Em Pauta
Contrassenso na Comissão dos Direitos Humanos e Minorias
Por Guilherme Karakida
Alexandra Martins /
Câmara dos Deputados
No dia 7 de março, o deputado do PSC-SP, Marco Feliciano, foi eleito como o presidente da Comissão dos Direitos Humanos e Minorias (CDHM). Com declarações homofóbicas e racistas, além de um vídeo no qual pede a senha do cartão de crédito de um fiel, o pastor tem sido alvo de manifestações em todo o país, tanto nas redes sociais como nas ruas, exigindo a sua renúncia.
O que significa, do ponto de vista político, a presidência de Feliciano?
Segundo Renzo Taddei, doutor em antropologia pela Universidade de Columbia e professor de Antropologia na Escola de Comunicação (ECO-UFRJ), a presidência de Feliciano marca o atual cenário político brasileiro. Para o professor, em primeiro lugar, demonstra que os partidos estabelecem amplas alianças partidárias para alcançarem e se manterem no poder, estratégia chamada de presidencialismo de coalizão em ciência política. Além disso, representa o avanço da bancada evangélica na política nos últimos anos e uma intenção, que, geralmente, passa despercebida. “Há, entre as lideranças políticas evangélicas, a agenda declarada de ocupar todos os cargos possíveis a fim de barrar a aprovação de legislações que vão contra os preceitos morais que defendem. O próprio Feliciano, por exemplo, afirma estar lá para barrar a aprovação do PL 122, projeto de lei que criminaliza a homofobia”, explica.

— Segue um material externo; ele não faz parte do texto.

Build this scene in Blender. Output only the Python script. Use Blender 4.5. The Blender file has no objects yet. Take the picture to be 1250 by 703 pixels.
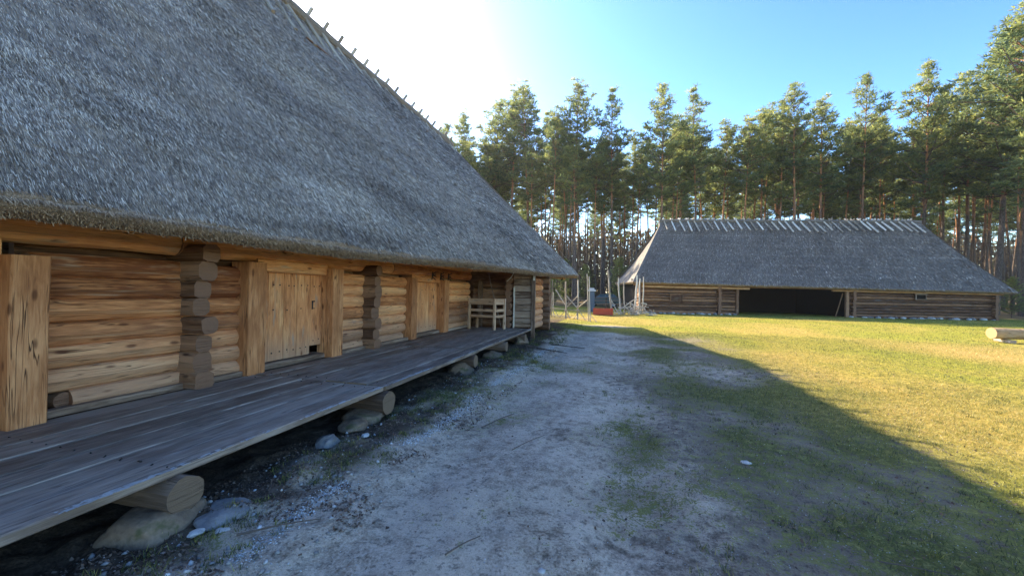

Contudo, o antropólogo ressalta a fragmentação da bancada evangélica, no que desrespeita as questões políticas. Na sua visão, esse grupo concorda apenas em relação ao aborto e aos casamentos de pessoas do mesmo sexo. Por último e não menos importante, simboliza o descaso do governo Dilma com os direitos humanos e minorias. A falta de diálogo e consideração com as chamadas populações tradicionais, como os indígenas da Aldeia Maracanã, evidencia essa postura. “O governo Dilma reduz, de certa forma, o tema dos direitos humanos. Vale mencionar que ele foi criticado pela Anistia Internacional e pela Human Right Watch, duas entidades de renome na área”, afirma.
Crise de legitimidade do Estado e politização dos jovens
Taddei ainda aproveita para apontar a dimensão do problema: a crise de legitimidade do Estado. De acordo com ele, essa crise alcançou níveis catastróficos, particularmente no parlamento, ilustrado pela presidência de Renan Calheiros no Senado e Marco Feliciano na CDHM, políticos que dão performances públicas lamentáveis à população brasileira. Por outro lado, o doutor consegue ver um aspecto positivo nesses absurdos que se repetem na política nacional. “Tenho a impressão de que essa controvérsia toda, somada a outros conflitos como o de Belo Monte, o dos índios Guarani Kaiowá e os da Aldeia Maracanã e demais remoções desumanas que ocorrem no Rio de Janeiro, está inserindo os jovens no mundo da política. Isso destrói a falsa ideia de que a população só pode participar da política por meio de partidos políticos e eleições”, observa.
Importância das redes sociais
Por fim, embora julgue que o parlamentar do PSC não vá mudar sua linha de ação, o professor salienta a necessidade de a sociedade civil transformar esse fato em algo que produza desgaste político a Dilma e ao PSC. Para isso, as redes sociais são de extrema importância, uma vez que elas consistem em um mecanismo de propagação de ideias. “As redes sociais têm papel fundamental na circulação de informações, que, em geral, não aparecem na mídia tradicional. Além disso, a própria forma como as informações existem nas redes sociais é um diferencial, pois boa parte delas circula como um dado, uma declaração de apoio à causa, uma convocação à ação, tudo ao mesmo tempo.”
O antropólogo, porém, pondera que tudo isso não significa que não há um lugar no parlamento para Feliciano, porque seria uma atitude completamente antidemocrática. “O contrassenso é ter um líder de comissão, cuja agenda é impedir justamente que ela funcione, o que fica evidente quando se trata de Marco Feliciano”, finaliza.